Por Ana Lucia Gondim Bastos
Lembro-me bem da época de lançamento desse filme de animação, aqui no Brasil, em 2002. Tinha filhas pequenas e, então, acompanhava de perto os lançamentos infantis de um modo geral. Chegamos a ter o DVD que nunca foi dos mais populares, entre as crianças, tampouco fazia parte dos esquecidos no fundo da gaveta. Também eu, não tinha severas críticas ou grandes encantamentos pela obra. Sempre acho triste, e me incomodam, esses desenhos cujo cenário é a colonização do meio oeste estadunidense. Como no caso de Spirit, durante o filme, sempre tendemos a nos chocar com as atitudes violentas dos colonizadores e a torcer pelos índios que bravamente tentam resistir ao massacre, mas, fora dali, sabemos que a história resultou em populações indígenas dizimadas e e culturas devastadas, com a utilização das mais covardes estratégias, e isso nem nos comove tanto. Ou seja, como é frequente, torcemos individualmente pelos personagens e, parafraseando Shakespeare, “tudo bem quando tudo termina bem”, no filme e para aqueles personagens que nos afeiçoamos durante o tempo que assistimos suas trajetórias. Podemos, enfim, dormir em paz, com a sensação de que tudo aquilo foi resolvido, e bem resolvido. Para além desse incomodo, o filme traz discussões interessantes, mas, que eu considerava um tanto superficiais e não dignas de nota, até que, depois de 15 anos, uma menininha de 6 anos me apresentou o filme como o seu predileto. Depois de algumas conversas com ela, fui assistir ao filme do qual poucas partes me lembrava, e outros aspectos me saltaram aos olhos.

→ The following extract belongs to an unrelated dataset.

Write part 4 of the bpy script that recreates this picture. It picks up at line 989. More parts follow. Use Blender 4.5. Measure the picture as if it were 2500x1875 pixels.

Spirit é um corcel, líder de uma manada que vive livre da ação domesticadora do homem, aliás nem conhece tal espécie animal. Seu primeiro contato, com o homem, se dá quando, por curiosidade, se aproxima de um acampamento de colonos. Logo vira questão de honra, para tais colonos, aprisionar e domar Spirit, que resiste firmemente. Então, é levado ao forte dos colonizadores e é torturado, de todas as formas, para que se submeta às vontades humanas. Lá, conhece um homem, um índio, que é tratado da mesma maneira que os cavalos, torturado enquanto insubmisso, e, com ele, estabelece uma relação de parceria. A relação do cavalo com o índio transforma-os mutuamente, fazendo-os refletir acerca da importância do respeito à liberdade do outro ser ele mesmo, de como os laços afetivos podem fazer valer algumas renuncias e como liberdade se relaciona com autonomia e não com independência em relação ao outro. Tudo com o que, uma menina de 6 anos, está tendo que aprender a lidar, nos diversos aspectos da vida dela. Precisa se submeter aos códigos da língua escrita, aos horários, às regras de boa convivência e tudo isso, apesar de implicar em muita renuncia, pode valer à pena, mas pode ser coercitivo e violento, também. Os colonos, do filme, possuem cavalos tristes, submissos e sem esperança de que algo possa ser diferente. Cavalos marcados à ferro e fogo, com ferraduras pregadas às patas e crinas cortadas segundo um padrão estético definido pelos homens, que faz com que de longe se perceba que aquele foi bem domado. A relação de Spirit e do índio parceiro de fuga do universo dos colonizadores, mostra que as coisas podem ser diferentes. Lembrou-me um texto antigo do saudoso Rubem Alves:
Há escolas que são gaiolas e há escolas que são asas.
Escolas que são gaiolas existem para que os pássaros desaprendam a arte do vôo. Pássaros engaiolados são pássaros sob controle. Engaiolados, o seu dono pode levá-los para onde quiser. Pássaros engaiolados sempre têm um dono. Deixaram de ser pássaros. Porque a essência dos pássaros é o vôo.
Escolas que são asas não amam pássaros engaiolados. O que elas amam são pássaros em vôo. Existem para dar aos pássaros coragem para voar. Ensinar o vôo, isso elas não podem fazer, porque o vôo já nasce dentro dos pássaros. O vôo não pode ser ensinado. Só pode ser encorajado.
Essa pequena, que me fez assistir a Spirit com outros olhos, seguramente preza suas asas e conhece seu potencial. Talvez, também, tema perder tudo isso, à medida que cresce. Cabe a nós encoraja-la, fazendo-a acreditar na diversidade que o mundo comporta e a perceber que as renuncias que transformam nossas vidas no sentido da autonomia e abertura de novas formas de apreender e se expressar no coletivo, não precisam, nem podem, acontecer com violência e rigidez coercitiva. Do contrario seremos seres a repetir padrões que nos massacram. É por essa e por outras que sempre opto, como Gonzaguinha, por ficar com a pureza da resposta das crianças!
Gratidão por compartilhar, MT especial, reflexão perfeita.